* **Instruction**
Copy nothing but the lines below running from the line containing "[(0,3,2,1),(4,5,6,7),(0,1,5,4),(1,2,6,5),(2,3,7,6),(3,0,4,7)])" through the line containing "q.build('side_wall', M['plinth'], t)", both end lines included.

** START Exercise inputs **

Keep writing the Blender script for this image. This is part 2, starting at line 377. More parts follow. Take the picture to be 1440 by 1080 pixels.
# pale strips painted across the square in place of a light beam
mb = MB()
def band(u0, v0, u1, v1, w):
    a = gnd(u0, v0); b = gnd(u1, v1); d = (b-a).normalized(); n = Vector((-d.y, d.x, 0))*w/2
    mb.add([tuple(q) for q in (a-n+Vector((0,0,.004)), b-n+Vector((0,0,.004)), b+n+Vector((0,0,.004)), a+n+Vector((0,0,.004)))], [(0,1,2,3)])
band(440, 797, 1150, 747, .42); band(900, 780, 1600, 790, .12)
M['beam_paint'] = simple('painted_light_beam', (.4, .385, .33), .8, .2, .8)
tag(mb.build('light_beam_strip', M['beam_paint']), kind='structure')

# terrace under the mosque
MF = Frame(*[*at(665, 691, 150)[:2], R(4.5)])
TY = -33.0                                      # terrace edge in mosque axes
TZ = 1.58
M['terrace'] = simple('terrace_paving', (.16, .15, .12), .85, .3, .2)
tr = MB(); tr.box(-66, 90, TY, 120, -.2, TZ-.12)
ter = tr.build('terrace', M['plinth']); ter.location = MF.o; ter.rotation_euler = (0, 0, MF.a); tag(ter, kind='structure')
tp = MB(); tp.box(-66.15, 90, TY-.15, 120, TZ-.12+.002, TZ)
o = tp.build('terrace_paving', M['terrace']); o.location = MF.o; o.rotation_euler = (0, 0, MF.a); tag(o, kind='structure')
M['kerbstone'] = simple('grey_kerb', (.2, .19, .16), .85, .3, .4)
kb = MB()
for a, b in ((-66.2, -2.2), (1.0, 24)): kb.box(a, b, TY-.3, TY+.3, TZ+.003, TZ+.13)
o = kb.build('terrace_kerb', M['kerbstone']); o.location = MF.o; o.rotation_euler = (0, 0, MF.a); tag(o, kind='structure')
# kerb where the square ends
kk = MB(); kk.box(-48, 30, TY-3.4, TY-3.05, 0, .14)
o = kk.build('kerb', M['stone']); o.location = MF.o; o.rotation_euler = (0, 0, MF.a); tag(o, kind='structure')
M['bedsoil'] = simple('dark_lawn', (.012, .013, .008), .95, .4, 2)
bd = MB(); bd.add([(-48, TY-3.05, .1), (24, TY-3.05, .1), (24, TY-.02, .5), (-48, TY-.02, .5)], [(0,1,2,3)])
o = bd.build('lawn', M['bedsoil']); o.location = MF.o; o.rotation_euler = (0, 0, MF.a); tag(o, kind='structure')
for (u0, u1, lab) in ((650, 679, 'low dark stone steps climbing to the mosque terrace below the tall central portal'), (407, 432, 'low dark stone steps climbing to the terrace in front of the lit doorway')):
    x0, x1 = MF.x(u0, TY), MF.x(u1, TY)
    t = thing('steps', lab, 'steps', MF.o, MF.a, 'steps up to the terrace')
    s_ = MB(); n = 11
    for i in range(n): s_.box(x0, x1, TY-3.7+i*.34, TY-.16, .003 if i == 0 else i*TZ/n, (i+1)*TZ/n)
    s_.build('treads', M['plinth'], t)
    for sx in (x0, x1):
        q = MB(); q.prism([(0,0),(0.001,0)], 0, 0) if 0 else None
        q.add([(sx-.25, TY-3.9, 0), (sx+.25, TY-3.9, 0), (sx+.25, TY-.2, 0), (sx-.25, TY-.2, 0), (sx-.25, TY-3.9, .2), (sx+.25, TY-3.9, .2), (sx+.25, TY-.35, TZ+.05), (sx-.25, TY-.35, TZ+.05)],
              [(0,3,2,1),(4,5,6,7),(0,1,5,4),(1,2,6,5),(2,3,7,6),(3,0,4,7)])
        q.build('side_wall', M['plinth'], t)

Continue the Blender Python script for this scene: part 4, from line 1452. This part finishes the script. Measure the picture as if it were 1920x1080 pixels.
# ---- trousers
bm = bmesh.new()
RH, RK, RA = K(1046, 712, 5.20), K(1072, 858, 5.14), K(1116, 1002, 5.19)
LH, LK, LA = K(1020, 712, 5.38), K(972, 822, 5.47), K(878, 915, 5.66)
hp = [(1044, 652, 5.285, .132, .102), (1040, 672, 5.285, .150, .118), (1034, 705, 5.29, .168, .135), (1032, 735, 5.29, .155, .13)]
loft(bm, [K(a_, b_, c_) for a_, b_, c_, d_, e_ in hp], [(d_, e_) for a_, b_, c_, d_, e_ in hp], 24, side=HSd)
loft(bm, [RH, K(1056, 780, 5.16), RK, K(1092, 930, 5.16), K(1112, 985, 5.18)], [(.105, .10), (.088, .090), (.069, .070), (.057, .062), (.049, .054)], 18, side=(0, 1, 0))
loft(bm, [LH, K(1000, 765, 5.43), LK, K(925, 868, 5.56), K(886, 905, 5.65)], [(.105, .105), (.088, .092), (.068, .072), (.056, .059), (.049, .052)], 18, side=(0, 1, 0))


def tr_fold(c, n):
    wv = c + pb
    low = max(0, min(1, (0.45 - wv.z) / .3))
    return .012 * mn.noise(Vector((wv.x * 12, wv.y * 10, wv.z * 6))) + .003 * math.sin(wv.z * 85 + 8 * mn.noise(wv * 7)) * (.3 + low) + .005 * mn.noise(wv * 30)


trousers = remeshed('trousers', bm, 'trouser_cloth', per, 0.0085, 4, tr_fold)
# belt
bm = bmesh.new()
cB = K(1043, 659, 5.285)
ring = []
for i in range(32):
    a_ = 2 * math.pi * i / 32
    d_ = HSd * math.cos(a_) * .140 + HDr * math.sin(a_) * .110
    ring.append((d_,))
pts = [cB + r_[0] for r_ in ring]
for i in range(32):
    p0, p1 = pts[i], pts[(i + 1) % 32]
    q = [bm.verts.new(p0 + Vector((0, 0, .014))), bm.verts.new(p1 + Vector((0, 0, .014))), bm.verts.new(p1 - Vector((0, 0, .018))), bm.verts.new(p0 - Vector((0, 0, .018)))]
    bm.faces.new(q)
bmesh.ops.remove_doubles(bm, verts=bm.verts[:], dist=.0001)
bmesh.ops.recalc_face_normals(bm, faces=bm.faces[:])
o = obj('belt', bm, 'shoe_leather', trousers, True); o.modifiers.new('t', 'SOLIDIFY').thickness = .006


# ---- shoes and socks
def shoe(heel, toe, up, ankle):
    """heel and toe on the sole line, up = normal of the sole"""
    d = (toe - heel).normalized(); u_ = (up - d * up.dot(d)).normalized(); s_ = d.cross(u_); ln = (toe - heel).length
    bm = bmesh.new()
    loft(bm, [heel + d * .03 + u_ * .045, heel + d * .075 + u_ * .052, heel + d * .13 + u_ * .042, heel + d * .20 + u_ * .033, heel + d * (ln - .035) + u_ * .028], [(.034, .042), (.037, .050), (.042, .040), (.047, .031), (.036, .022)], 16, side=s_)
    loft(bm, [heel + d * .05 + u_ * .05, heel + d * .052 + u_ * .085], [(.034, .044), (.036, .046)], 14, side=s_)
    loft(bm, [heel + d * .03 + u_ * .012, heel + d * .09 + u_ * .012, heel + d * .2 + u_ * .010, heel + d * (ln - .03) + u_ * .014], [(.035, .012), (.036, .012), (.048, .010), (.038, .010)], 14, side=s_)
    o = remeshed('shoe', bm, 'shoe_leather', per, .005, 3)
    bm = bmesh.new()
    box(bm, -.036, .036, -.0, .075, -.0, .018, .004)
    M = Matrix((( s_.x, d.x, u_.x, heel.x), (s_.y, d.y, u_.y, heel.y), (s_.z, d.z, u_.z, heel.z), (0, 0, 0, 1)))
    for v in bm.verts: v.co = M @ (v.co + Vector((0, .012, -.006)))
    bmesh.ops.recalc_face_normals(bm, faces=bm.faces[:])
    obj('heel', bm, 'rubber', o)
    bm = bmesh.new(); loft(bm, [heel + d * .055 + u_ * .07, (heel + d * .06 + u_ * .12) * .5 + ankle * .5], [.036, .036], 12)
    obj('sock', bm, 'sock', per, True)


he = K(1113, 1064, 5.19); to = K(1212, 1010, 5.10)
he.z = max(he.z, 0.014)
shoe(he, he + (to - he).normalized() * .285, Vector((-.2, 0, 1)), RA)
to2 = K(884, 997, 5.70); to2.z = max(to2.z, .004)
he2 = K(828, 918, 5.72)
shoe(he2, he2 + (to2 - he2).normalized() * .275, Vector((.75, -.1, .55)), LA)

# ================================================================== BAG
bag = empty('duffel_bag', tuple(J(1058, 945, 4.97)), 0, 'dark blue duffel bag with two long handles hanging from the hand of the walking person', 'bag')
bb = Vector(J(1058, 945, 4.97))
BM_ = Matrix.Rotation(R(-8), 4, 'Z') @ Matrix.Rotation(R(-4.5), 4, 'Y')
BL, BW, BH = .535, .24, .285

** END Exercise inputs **

* **Complete output**
              [(0,3,2,1),(4,5,6,7),(0,1,5,4),(1,2,6,5),(2,3,7,6),(3,0,4,7)])
        q.build('side_wall', M['plinth'], t)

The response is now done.